Em contrapartida, a presença de tal condição traz leveza na alma para encarar as dificuldades, traz convicção da identidade, traz liberdade para cumprir as responsabilidades, traz completude acabando com a busca desvairada por algo mais, traz esperança de dias melhores. A satisfação do maior anseio do homem põe novamente a engrenagem para rodar fazendo florescer todas as áreas da vida, inclusive a emocional e física, não por falta de tribulação, mas pela concordância com o seu criador.

A expressão, Paz com Deus, nos é apresentada, pelo Apóstolo Paulo, no capítulo 5 de Romanos, como um benefício para aqueles que, pela fé, são justificados. É uma reconciliação com o Pai através da fé em Cristo, ou seja, todo homem vive como inimigo de Deus quando está na mentalidade do pecado, buscando satisfazer seus próprios desejos, na desobediência, até o momento em que recebe o espírito de Cristo e faz o caminho de volta, o caminho de amizade com Deus, o caminho da reconciliação, da Paz com Deus.  

O maior desastre na vida do homem é quando sua vida é pautada pelos anseios mais básicos, pela satisfação de seus instintos, ou ainda, pela busca desenfreada da satisfação das necessidades emocionais. Esse homem é fisgado como um peixe até a superfície e, ao viver fora do seu habitat natural, já não consegue enxergar nada além de um abismo imenso dentro de si mesmo, uma necessidade de satisfação que a superficialidade nunca conseguirá solucionar. 

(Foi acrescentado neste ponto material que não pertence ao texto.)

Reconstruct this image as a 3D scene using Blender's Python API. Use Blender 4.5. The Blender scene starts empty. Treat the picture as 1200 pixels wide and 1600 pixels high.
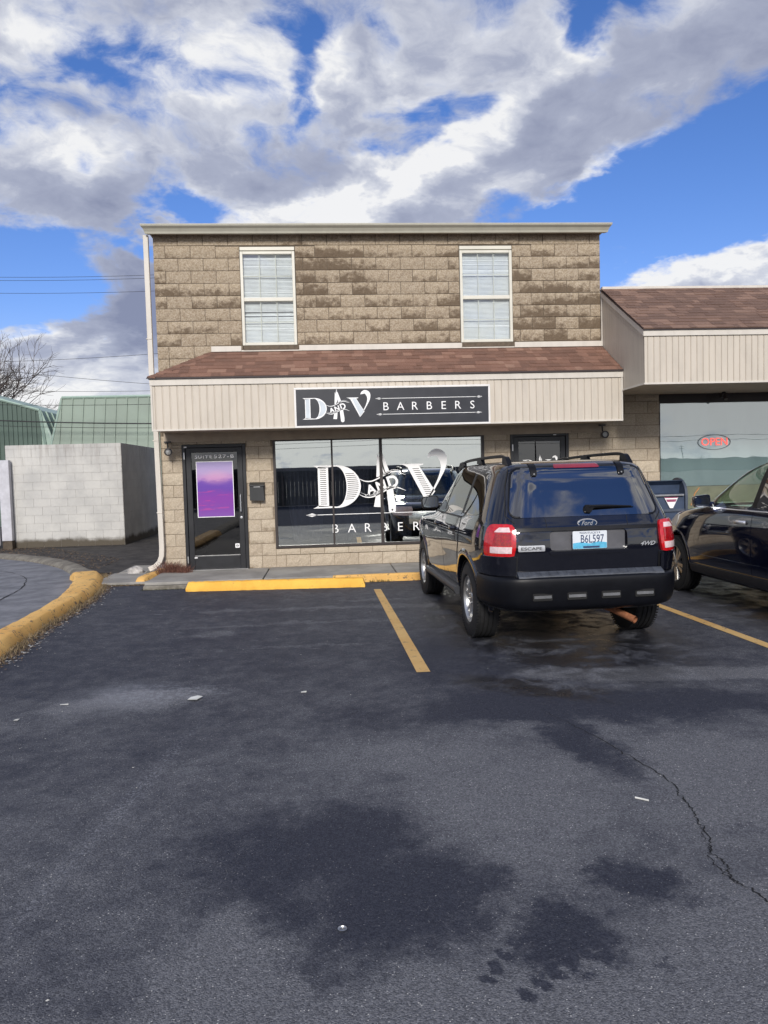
import bpy, bmesh, math, random
from mathutils import Vector, Matrix, noise as mnoise
from mathutils.geometry import tessellate_polygon
rnd = random.Random(7)
sc = bpy.context.scene
col = sc.collection
R = math.radians

# ------------------------------------------------------------------ camera
YAW, PITCH, ROLL, CAMZ = R(4.2326), R(3.0401), R(1.5727), 1.60
fw = Vector((math.sin(YAW)*math.cos(PITCH), math.cos(YAW)*math.cos(PITCH), -math.sin(PITCH)))
r0 = Vector((math.cos(YAW), -math.sin(YAW), 0)); u0 = r0.cross(fw)
rt = math.cos(ROLL)*r0 - math.sin(ROLL)*u0; up = math.sin(ROLL)*r0 + math.cos(ROLL)*u0
cam_d = bpy.data.cameras.new('camera'); cam = bpy.data.objects.new('camera', cam_d); col.objects.link(cam)
cam.matrix_world = Matrix(((rt.x, up.x, -fw.x, 0), (rt.y, up.y, -fw.y, 0), (rt.z, up.z, -fw.z, CAMZ), (0, 0, 0, 1)))
cam_d.sensor_fit = 'VERTICAL'; cam_d.sensor_height = 36; cam_d.sensor_width = 27
cam_d.lens = 1155/1600*36; cam_d.clip_start = 0.05; cam_d.clip_end = 3000
sc.camera = cam
sc.render.resolution_x, sc.render.resolution_y = 768, 1024

# ------------------------------------------------------------------ view
sc.view_settings.view_transform = 'Standard'; sc.view_settings.look = 'None'
sc.view_settings.exposure = 0.0; sc.view_settings.gamma = 1
sc.render.engine = 'CYCLES'
sc.cycles.use_denoising = True
sc.cycles.max_bounces = 8; sc.cycles.transparent_max_bounces = 16

# ------------------------------------------------------------------ node helper
class NT:
    def __init__(s, tree):
        s.t = tree; s.n = tree.nodes; s.l = tree.links; s.n.clear()
    def new(s, typ, **kw):
        nd = s.n.new(typ)
        for k, v in kw.items(): setattr(nd, k, v)
        return nd
    def put(s, inp, v):
        if isinstance(v, bpy.types.NodeSocket): s.l.new(v, inp)
        elif v is not None:
            if inp.type == 'RGBA' and not hasattr(v, '__len__'): v = (v, v, v, 1)
            if inp.type == 'RGBA' and len(v) == 3: v = (*v, 1)
            if inp.type == 'VECTOR' and not hasattr(v, '__len__'): v = (v, v, v)
            inp.default_value = v
    def m(s, op, a, b=None, c=None, clamp=False):
        nd = s.new('ShaderNodeMath', operation=op, use_clamp=clamp)
        s.put(nd.inputs[0], a)
        if b is not None: s.put(nd.inputs[1], b)
        if c is not None: s.put(nd.inputs[2], c)
        return nd.outputs[0]
    def vm(s, op, a, b=None, scale=None):
        nd = s.new('ShaderNodeVectorMath', operation=op)
        s.put(nd.inputs[0], a)
        if b is not None: s.put(nd.inputs[1], b)
        if scale is not None: s.put(nd.inputs['Scale'], scale)
        return nd.outputs['Value'] if op in ('LENGTH', 'DOT_PRODUCT', 'DISTANCE') else nd.outputs['Vector']
    def noise(s, vec, scale, detail=3, rough=.55, dist=0., out='Fac'):
        nd = s.new('ShaderNodeTexNoise')
        if vec is not None: s.put(nd.inputs['Vector'], vec)
        s.put(nd.inputs['Scale'], scale); s.put(nd.inputs['Detail'], detail); s.put(nd.inputs['Roughness'], rough); s.put(nd.inputs['Distortion'], dist)
        return nd.outputs[out]
    def voro(s, vec, scale, out='Distance', feature='F1', rand=1.):
        nd = s.new('ShaderNodeTexVoronoi', feature=feature)
        s.put(nd.inputs['Vector'], vec); s.put(nd.inputs['Scale'], scale); s.put(nd.inputs['Randomness'], rand)
        return nd.outputs[out]
    def ss(s, x, a, b, lo=0., hi=1.):
        nd = s.new('ShaderNodeMapRange', interpolation_type='SMOOTHSTEP')
        s.put(nd.inputs['Value'], x); s.put(nd.inputs['From Min'], a); s.put(nd.inputs['From Max'], b)
        s.put(nd.inputs['To Min'], lo); s.put(nd.inputs['To Max'], hi)
        return nd.outputs['Result']
    def mix(s, f, a, b, blend='MIX'):
        nd = s.new('ShaderNodeMix', data_type='RGBA', blend_type=blend)
        s.put(nd.inputs['Factor'], f)
        ins = [i for i in nd.inputs if i.type == 'RGBA']
        s.put(ins[0], a); s.put(ins[1], b)
        return [o for o in nd.outputs if o.type == 'RGBA'][0]
    def ramp(s, f, stops, interp='LINEAR'):
        nd = s.new('ShaderNodeValToRGB'); cr = nd.color_ramp; cr.interpolation = interp
        while len(cr.elements) < len(stops): cr.elements.new(.5)
        for e, (p_, c_) in zip(cr.elements, stops):
            e.position = p_; e.color = (*c_, 1)
        s.put(nd.inputs[0], f); return nd.outputs[0]
    def xyz(s, v):
        nd = s.new('ShaderNodeSeparateXYZ'); s.put(nd.inputs[0], v); return nd.outputs
    def comb(s, x, y, z=0.):
        nd = s.new('ShaderNodeCombineXYZ'); s.put(nd.inputs[0], x); s.put(nd.inputs[1], y); s.put(nd.inputs[2], z); return nd.outputs[0]
    def blob(s, vec, cx, cy, rx, ry, ang=0., soft=.5):
        nd = s.new('ShaderNodeMapping', vector_type='TEXTURE')
        s.put(nd.inputs['Vector'], vec); nd.inputs['Location'].default_value = (cx, cy, 0)
        nd.inputs['Rotation'].default_value = (0, 0, R(ang)); nd.inputs['Scale'].default_value = (rx, ry, 1e3)
        return s.ss(s.vm('LENGTH', nd.outputs[0]), 1+soft, 1-soft)
    def attr(s, name):
        nd = s.new('ShaderNodeAttribute', attribute_name=name); return nd.outputs
    def bump(s, h, strength=.3, dist=.01, normal=None):
        nd = s.new('ShaderNodeBump'); s.put(nd.inputs['Height'], h); s.put(nd.inputs['Strength'], strength); s.put(nd.inputs['Distance'], dist)
        if normal is not None: s.put(nd.inputs['Normal'], normal)
        return nd.outputs[0]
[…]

Em suma, não podemos esquecer das necessidades físicas e emocionais como se elas não existissem, elas existem e precisam ser saneadas e cuidadas. Porém, o grande erro da humanidade é fingir que o anseio da alma é apenas um delírio religioso, uma vez que este, certamente, é o maior e mais importante anseio do homem, a Paz com Deus é onde tudo deve começar. Antes de qualquer coisa em sua vida, busque a reconciliação com o Pai.